The low density of CO2 relative to the reservoir fluid (oil and water) results in gravity override whereby the injected CO2 gravitates towards the top of the reservoir, leaving the bulk of the reservoir uncontacted. This may lead to poor sweep efficiency and poor oil recovery; this criticality can be minimized by alternating CO2 injection with water or similar chase fluids. This process is known as Water Alternating Gas (WAG).
A major challenge in the optimization of the WAG process is to determine the cycle periods and the injection levels to optimize recovery and production ranges. In this work we present a data-driven approach to optimizing the WAG process for CO2 Enhanced Oil Recovery (EOR).

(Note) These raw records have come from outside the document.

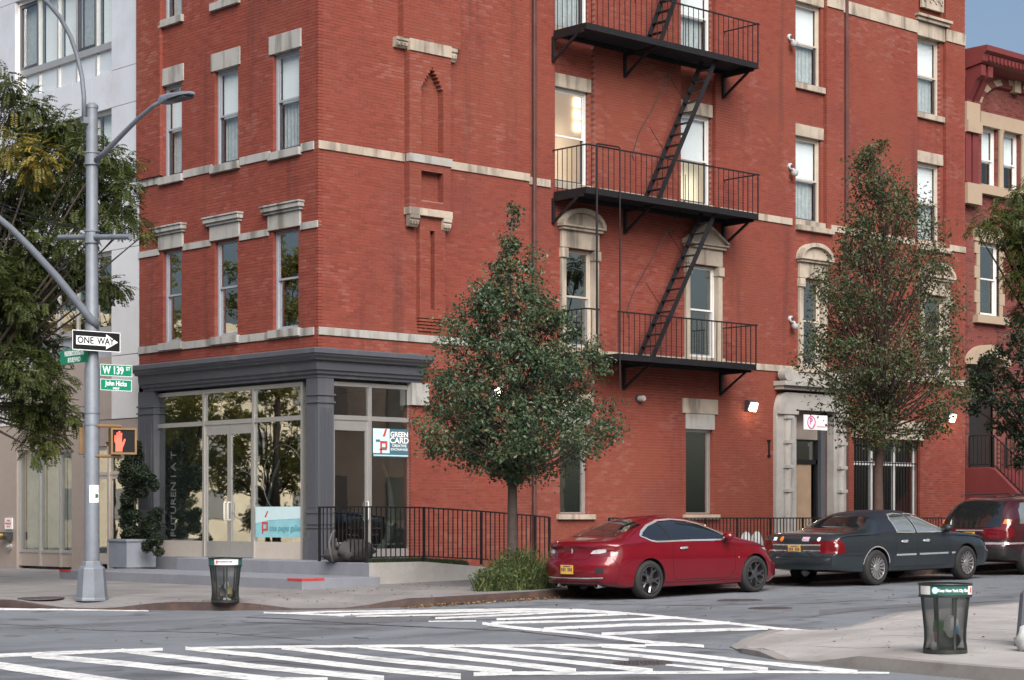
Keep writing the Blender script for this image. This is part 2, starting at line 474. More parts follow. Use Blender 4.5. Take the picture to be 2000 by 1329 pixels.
for cl, w in [([(-60, 1287), (0, 1300), (200, 1329), (320, 1346)], (11, 15)), ([(62, 1280), (250, 1297), (500, 1324), (600, 1335)], (8, 12)), ([(237, 1270.5), (375, 1287), (500, 1302), (750, 1326)], (7, 10)),
              ([(362, 1266.5), (500, 1279.5), (750, 1308), (900, 1321.5)], (6, 10)), ([(550, 1265), (750, 1289), (1000, 1313)], (6, 9)), ([(700, 1263), (875, 1282.5), (1000, 1296), (1125, 1311)], (5, 9)),
              ([(825, 1262), (1000, 1281), (1150, 1297), (1275, 1311)], (5, 8)), ([(937, 1262), (1125, 1279), (1228, 1289)], (5, 4)), ([(1300, 1298.5), (1412, 1309)], (3, 6)),
              ([(1062, 1262), (1250, 1281), (1500, 1308)], (5, 7)), ([(1175, 1262), (1325, 1277), (1500, 1296), (1675, 1313)], (5, 7))]:
    stripe(xa, cl, w, dz=0.004)
xb = empty('crosswalk', (-4, -12, -0.05)); tag(xb, kind='structure')
for cl, w in [([(1000, 1190), (1137, 1191.5), (1250, 1200), (1400, 1215), (1520, 1228), (1600, 1235)], (3, 4.5)), ([(942, 1218), (1000, 1225.5), (1125, 1237), (1275, 1255), (1375, 1262.5)], (5, 5)),
              ([(515, 1197), (580, 1198.5), (672, 1203)], (3, 3))]:
    stripe(xb, cl, w, 'border_line', 0.0045)
for cl, w in [([(560, 1198), (640, 1195), (860, 1192), (1000, 1190)], (2.5, 2.5)), ([(640, 1201.5), (775, 1197), (975, 1192.5), (1115, 1192)], (4, 3)), ([(695, 1204), (875, 1201), (1000, 1196), (1105, 1193)], (2.5, 3)),
              ([(850, 1208), (1000, 1201), (1110, 1195), (1200, 1196)], (3, 3)), ([(970, 1210), (1100, 1205), (1225, 1199)], (4, 4)), ([(960, 1217), (1150, 1213), (1325, 1206.5)], (4, 4)),
              ([(837, 1214), (930, 1213)], (2, 2)), ([(1062, 1228.5), (1225, 1221), (1425, 1217)], (5, 5)), ([(1175, 1238.5), (1325, 1233), (1500, 1227.5)], (5, 5)), ([(1260, 1259.5), (1375, 1261.5)], (4, 3))]:
    stripe(xb, cl, w, dz=0.004)
ed = empty('stop_line', (-8, -3, -0.1)); tag(ed, kind='structure')
stripe(ed, [(-60, 1189), (0, 1190), (150, 1191.3), (290, 1193.4)], (4, 2), 'stripe')
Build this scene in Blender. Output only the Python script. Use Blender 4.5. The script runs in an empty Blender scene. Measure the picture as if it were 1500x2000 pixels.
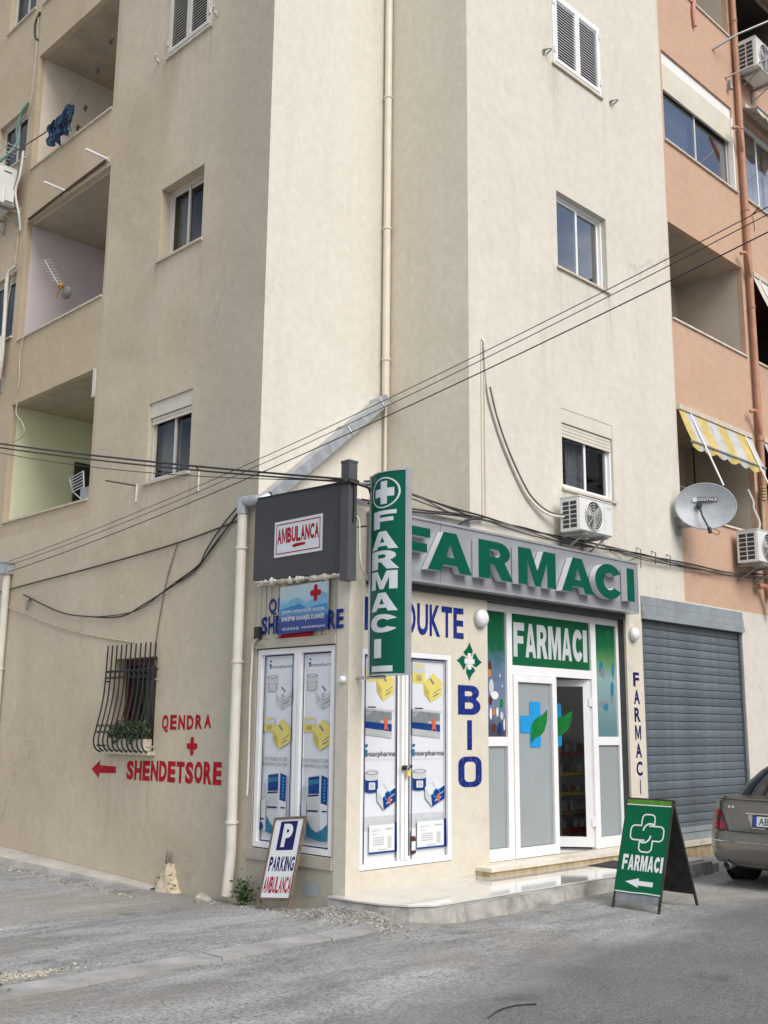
import bpy, bmesh, math, random
from mathutils import Vector, Matrix
rnd = random.Random(7)
SC = bpy.context.scene
COL = SC.collection

# ------------------------------------------------------------------ camera
YAW, PITCH, ROLL = 0.7802, 0.1999, 0.0093
fw = Vector((math.sin(YAW)*math.cos(PITCH), math.cos(YAW)*math.cos(PITCH), math.sin(PITCH)))
rt = Vector((math.cos(YAW), -math.sin(YAW), 0)); up = rt.cross(fw)
rt2 = rt*math.cos(ROLL) + up*math.sin(ROLL); up2 = up*math.cos(ROLL) - rt*math.sin(ROLL)
cam = bpy.data.cameras.new('camera'); camo = bpy.data.objects.new('camera', cam); COL.objects.link(camo)
M4 = Matrix((rt2, up2, -fw)).transposed().to_4x4(); M4.translation = Vector((0, 0, 1.62))
camo.matrix_world = M4
cam.sensor_fit = 'VERTICAL'; cam.sensor_height = 24.0; cam.lens = 24.0*2071.0/2000.0
cam.clip_start = 0.05; cam.clip_end = 2000
SC.camera = camo

# ------------------------------------------------------------------ sky, sun, exposure
SUN_DIR = Vector((-0.09, -0.71, 0.68)).normalized()      # towards the sun
elev = math.asin(SUN_DIR.z); azim = math.atan2(SUN_DIR.x, SUN_DIR.y)
W = bpy.data.worlds.new("World"); SC.world = W; W.use_nodes = True
nt = W.node_tree; nt.nodes.clear()
wo = nt.nodes.new('ShaderNodeOutputWorld'); bg = nt.nodes.new('ShaderNodeBackground')
sky = nt.nodes.new('ShaderNodeTexSky'); sky.sky_type = 'NISHITA'; sky.sun_disc = False
sky.sun_elevation = elev; sky.sun_rotation = azim; sky.dust_density = 3.0; sky.ozone_density = 1.0
tc = nt.nodes.new('ShaderNodeTexCoord'); mp = nt.nodes.new('ShaderNodeMapping')
mp.inputs['Scale'].default_value = (1.0, 1.0, 2.6)
ns = nt.nodes.new('ShaderNodeTexNoise'); ns.inputs['Scale'].default_value = 1.9
ns.inputs['Detail'].default_value = 7; ns.inputs['Roughness'].default_value = 0.55
cr = nt.nodes.new('ShaderNodeValToRGB'); cr.color_ramp.elements[0].position = 0.43; cr.color_ramp.elements[1].position = 0.60
mx = nt.nodes.new('ShaderNodeMix'); mx.data_type = 'RGBA'
mx.inputs[7].default_value = (8.6, 8.7, 8.9, 1)
L = nt.links.new
L(tc.outputs['Generated'], mp.inputs['Vector']); L(mp.outputs[0], ns.inputs['Vector']); L(ns.outputs['Fac'], cr.inputs[0])
L(cr.outputs['Color'], mx.inputs[0]); L(sky.outputs[0], mx.inputs[6]); L(mx.outputs[2], bg.inputs['Color'])
bg.inputs['Strength'].default_value = 0.105; L(bg.outputs[0], wo.inputs['Surface'])
sl = bpy.data.lights.new('sun', 'SUN'); sl.energy = 2.25; sl.angle = math.radians(38); sl.color = (1.0, 0.965, 0.92)
so = bpy.data.objects.new('sun', sl); COL.objects.link(so)
so.rotation_euler = SUN_DIR.to_track_quat('Z', 'Y').to_euler(); so.location = (0, -10, 20)
SC.view_settings.view_transform = 'Standard'; SC.view_settings.look = 'None'
SC.view_settings.gamma = 1; SC.view_settings.use_curve_mapping = False
SC.view_settings.exposure = 0.33

# ------------------------------------------------------------------ materials
def lin(c):
    return tuple(((x/255)/12.92 if x/255 <= 0.04045 else ((x/255+0.055)/1.055)**2.4) for x in c)
def _new(name):
    m = bpy.data.materials.new(name); m.use_nodes = True
    t = m.node_tree; return m, t, t.nodes['Principled BSDF']
def _noise(t, scale, detail=4, vec=None, rough=0.55):
    n = t.nodes.new('ShaderNodeTexNoise'); n.inputs['Scale'].default_value = scale
    n.inputs['Detail'].default_value = detail; n.inputs['Roughness'].default_value = rough
    if vec: t.links.new(vec, n.inputs['Vector'])
    return n
def _ramp(t, src, a, b, ca=(0,0,0), cb=(1,1,1)):
    r = t.nodes.new('ShaderNodeValToRGB'); e = r.color_ramp.elements
    e[0].position = a; e[1].position = b; e[0].color = (*ca, 1); e[1].color = (*cb, 1)
    t.links.new(src, r.inputs[0]); return r
def _mix(t, fac, a, b, mode='MIX'):
    m = t.nodes.new('ShaderNodeMix'); m.data_type = 'RGBA'; m.blend_type = mode
    for sock, v in ((0, fac), (6, a), (7, b)):
        if isinstance(v, (int, float)): m.inputs[sock].default_value = v
        elif isinstance(v, tuple): m.inputs[sock].default_value = (*v[:3], 1)
        else: t.links.new(v, m.inputs[sock])
    return m.outputs[2]
def _coord(t, scale=None):
    c = t.nodes.new('ShaderNodeTexCoord')
    if scale is None: return c.outputs['Object']
    m = t.nodes.new('ShaderNodeMapping'); m.inputs['Scale'].default_value = scale
    t.links.new(c.outputs['Object'], m.inputs['Vector']); return m.outputs[0]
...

The framework integrates a deep learning technique for estimating the producer wells’ output levels from the injection parameters set at the injector wells. The deep learning technique is incorporated into a stochastic nonlinear optimization framework for optimizing the overall oil production over various WAG cycle patterns and injection levels.

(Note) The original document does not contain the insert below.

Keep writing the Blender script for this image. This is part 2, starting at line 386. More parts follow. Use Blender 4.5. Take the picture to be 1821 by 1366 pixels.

The framework was examined on a realistic synthetic field test case with several producer and injection wells. The results were promising, allowing to efficiently optimize various injection scenarios. The results outline a process to optimize CO2-EOR from the reservoir formation via the utilization of CO2 as compared to sole water injection.
The novel framework presents a data-driven approach to the WAG injection cycle optimization for CO2-EOR. The framework can be easily implemented and assists in the pre-selection of various injection scenarios to validate their impact with a full feature reservoir simulation. A similar process may be tailored for other Improved Oil Recovery (IOR) mechanisms.